A esperança da Paz com justiça social
La
Habana, Cuba, sede dos diálogos de paz, 13 de janeiro de 2014
No
ocaso de 2013, falou Juan Manuel Santos no encerramento dos Cursos de
Altos Estudos Militares [CAEM] e Integral de Defesa Nacional
[CIDENAL], e o fez acompanhado do chefe da delegação do Governo na
Mesa de Conversações de La Habana, o doutor Humberto De La Calle.
Nesse
cenário, o Presidente desnudou de maneira sincera ante as Forças
Militares sua estratégia de paz, referindo-se a ela como um processo
originado em 2000, quando o Presidente dos Estados Unidos, Bill
Clinton, lançou em Cartagena o denominado Plano Colômbia.
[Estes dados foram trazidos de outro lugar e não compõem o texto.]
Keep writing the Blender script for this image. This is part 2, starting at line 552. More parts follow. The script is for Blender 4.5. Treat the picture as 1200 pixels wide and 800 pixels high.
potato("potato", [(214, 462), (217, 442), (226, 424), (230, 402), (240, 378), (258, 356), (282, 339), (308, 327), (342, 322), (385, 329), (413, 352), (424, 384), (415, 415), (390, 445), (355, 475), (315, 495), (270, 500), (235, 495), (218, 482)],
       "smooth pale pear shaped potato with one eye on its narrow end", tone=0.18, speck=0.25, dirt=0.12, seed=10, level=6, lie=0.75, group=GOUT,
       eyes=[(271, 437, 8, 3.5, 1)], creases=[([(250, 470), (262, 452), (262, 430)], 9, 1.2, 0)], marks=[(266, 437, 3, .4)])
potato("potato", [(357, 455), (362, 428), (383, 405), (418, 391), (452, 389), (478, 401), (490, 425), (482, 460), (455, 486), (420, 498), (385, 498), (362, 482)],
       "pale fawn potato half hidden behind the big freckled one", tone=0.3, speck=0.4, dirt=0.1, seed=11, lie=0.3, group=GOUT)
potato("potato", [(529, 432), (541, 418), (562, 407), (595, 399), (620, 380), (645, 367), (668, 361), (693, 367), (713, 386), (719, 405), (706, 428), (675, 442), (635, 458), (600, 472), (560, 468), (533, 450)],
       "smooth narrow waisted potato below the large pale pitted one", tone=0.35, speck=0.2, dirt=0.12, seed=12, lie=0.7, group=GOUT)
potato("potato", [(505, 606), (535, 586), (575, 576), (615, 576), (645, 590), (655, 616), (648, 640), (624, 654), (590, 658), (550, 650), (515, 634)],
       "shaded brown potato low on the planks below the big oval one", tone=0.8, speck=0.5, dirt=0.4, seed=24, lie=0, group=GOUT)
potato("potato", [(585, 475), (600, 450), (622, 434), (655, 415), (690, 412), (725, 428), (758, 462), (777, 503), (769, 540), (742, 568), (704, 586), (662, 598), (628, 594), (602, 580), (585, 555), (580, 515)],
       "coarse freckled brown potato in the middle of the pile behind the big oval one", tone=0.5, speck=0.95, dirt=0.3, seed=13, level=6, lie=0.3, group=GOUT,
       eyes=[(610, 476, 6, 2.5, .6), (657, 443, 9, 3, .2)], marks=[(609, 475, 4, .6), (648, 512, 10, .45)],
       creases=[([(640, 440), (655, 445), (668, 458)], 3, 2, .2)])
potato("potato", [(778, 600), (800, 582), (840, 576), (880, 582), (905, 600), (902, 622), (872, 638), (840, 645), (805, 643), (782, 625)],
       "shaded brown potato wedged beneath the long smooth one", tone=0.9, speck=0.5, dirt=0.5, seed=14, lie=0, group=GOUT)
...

Com esta
revelação, o próprio Santos resolve a suspeita de que não era
este um plano contra o narcotráfico, mas sim um plano contra
insurgente concebido para derrotar a crescente inconformidade social.
Com ar
de autossuficiência, deu brilho com suas palavras ao papel que jogou
pessoalmente desde então, como condutor da estratégia militar, já
como gestor de créditos ante o Banco Mundial; já como artífice de
dois impostos de guerra que permitiram ao Estado arrecadar 16 bilhões
de pesos com o apoio entusiasta dos empresários; já como
propiciador da integração da inteligência das forças, seguindo o
conselho de seu amigo, o ex-primeiro-ministro britânico Tony Blair;
já como promotor da modernização do equipamento bélico e de
estímulos econômicos aos militares; já como inspirador, desde o
Ministério de Defesa e da Presidência da República, dos
bombardeios da CIA contra objetivos de alto valor que tiraram as
vidas de comandantes como o Negro Acacio, Martín Caballero, Raúy
Reyes, Jorge Briceño e Alfonso Cano...
Melhor
dito, tanto incenso e autoelogio que alguns militares, quase
asfixiados, em meio a essa fumaça da vaidade, chegaram a crer que
estavam frente ao homem de mais méritos militares em toda a história
da Colômbia. Porém, uns dias depois, quando The
Washington Post desvelou
o plano da CIA para assassinar aos dirigentes da insurgência
colombiana, puderam escapar da estupefação. Para o país ficou
claro que o intervencionismo estadunidense é total e que a Colômbia
é um país ocupado com o consentimento de umas elites apátridas. O
único que, sim, é atribuível a Santos é que, pessoalmente, emitiu
a ordem ao exército de assassinar a Alfonso Cano, quando este já
havia caído prisioneiro, como o Che.
E
seguindo a dissertação sobre suas façanhas militares no
encerramento do curso, o Presidente desembocou, sem mais nem mais, em
que, graças a sua genialidade, conseguiu o enfraquecimento das
forças insurgentes, que hoje se viram obrigadas a acorrer a uma mesa
de conversações para firmar sua submissão à institucionalidade e
às leis vigentes. E explicou que esse é o sentido de sua reiterada
manifestação de que “a paz é a vitória”. E perguntou aos
militares presentes: “Em mãos de quem ficam as armas; quem é o
que se desarma, e, por conseguinte, quem ganhou?”. Algo assim como:
“não contavam com minha astúcia”. Em nada ajudam essas
expressões na geração de confiança entre partes contendoras que
buscam sacar adiante um processo de paz.
Nessa
mesma linha argumentativa, que ademais desconhece o caráter de
partes iguais dos contendores que estamparam suas rubricas no Acordo
Geral de La Habana, afirma com ênfase desnecessária e áspera que
“não haverá impunidade para os bandidos das FARC que maltrataram
a cidadania durante 50 anos”, como se falasse o “santo” chefe
de uma legião seráfica e não de um Estado terrorista que causou
mortes, falsos positivos, paramilitarismo, desaparecimentos,
deslocamento forçado e asfixia democrática, entre outras
arbitrariedades. Pareceria ter esquecido que, poucos meses atrás,
defendendo ante a Corte Constitucional um inconsulto marco jurídico
para a paz [cujos termos deveria consensuar com a guerrilha na Mesa
de La Habana], havia reconhecido que as vítimas eram vítimas do
conflito; e que o Estado é responsável por ação ou por omissão.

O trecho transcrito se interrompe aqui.